Taking a “hop-on-hop-off” tour bus we proceeded to see the main memorials
of the city. Passing many beautiful buildings, many of them part of the
Smithsonian Institute (they seem to run all the museums & galleries in
Washington), we visited the Washington Memorial . Built, obviously, to
commemorate George it was started before the Civil War – they only got
about a quarter way up and then afterwards a slightly different granite
was used which is clearly seen. We didn’t go into the museum as you
require tickets (free but you have to book days in advance and our trip
was a spur of the moment one). Then onto the Lincoln Memorial. The
scene of so many clandestine meetings of so many films set in DC it is
absolutely stunning. The statue is huge and if you take the time to read
some of the speeches which are engraved on the walls it is a very moving
place – one filled with the hopes of a people to do the right thing. The
Korean and Vietnam memorials are close by and both are very emotional
places. The Vietnam consists of a marble wall on which are written the
names of all those who died or lost in action during the 16 years of the
war – about 58,000. There were people there trying to find the names of
loved ones lost – it is easily forgotten that this is still fresh in the
minds of many Americans and a very important part of their history.
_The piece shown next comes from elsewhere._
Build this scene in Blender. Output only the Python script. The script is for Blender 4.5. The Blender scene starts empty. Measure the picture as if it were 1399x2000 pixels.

The
Korean memorial consists of 19 stainless steel full-sized soldiers in full
combat gear, on patrol and they are reflected in a granite wall giving the
illusion of 38 soldiers which marks the 38th parallel on which Korea
stands. Sandblasted into the wall are photographic images of other
soldiers, American and Korean, who were involved in the war. The quote
“Our Nation honours her sons and daughters who answered the call to defend
a country they never knew and a people they never met” – which could apply
to most wars fought after WWII.

Then back on the the bus to Arlington Cemetry. This indeed was silence
enducing and thought provoking. The endless white gravestones stretching
out in a straight line no matter which may you looked, the history
(General Lee originally owned the Arlington Estate which was a tobacco
plantation. He was in the Union army but at the outset of the Civil war
he went to the Confederate side as he was from Virginia which supported
the confederates. After the war the General in charge of finding a place
to bury the Union soldiers chose Arlington - I suppose metaphorically
giving the two fingers to General Lee). We saw the changing of the guard
at the Tomb of the Unknown Soldier and, of course, JFK’s grave.

Then back to Union Station passing by the White House and home – exhausted
but having had a fantastic day. Washington is certainly a place to
revisit – you could spend days just doing the museums.

Well just to add a bit of spice to life we have a hurricane coming. Earl
is currently over the Carribbean and depending on its trajectory it may
pass over us here in Maryland possibly on Friday morning. So we are
watching the weather forecasts very carefully. If it looks like it is
coming our way we have to secure the boat even more and empty the decks of
all things including taking down the sails – lovely!

So the waiting game continues – bow thruster and hurricane!

Keep in touch

PS The dog can now climb the stairs up to the cockpit and is getting very
adventurous playing on deck with the constant threat of sliding into the
deep blue hanging over him. Unfortunately he cannot get down the stairs –
PSS – since writing this I have spent the day in Easton Emergency unit and
the result is two fractured ribs and a very sore Loretto. We had moved
the boat further out from the pontoon in preparation for hurricane Earl
making it a big stretch getting on and off. Unfortunately at 6m this
morning it was a stretch too far and myself and Bono ended up in the drink
and with a big dent in my pride. Have a good supply of strong painkillers
so hopefully the agony will pass soon.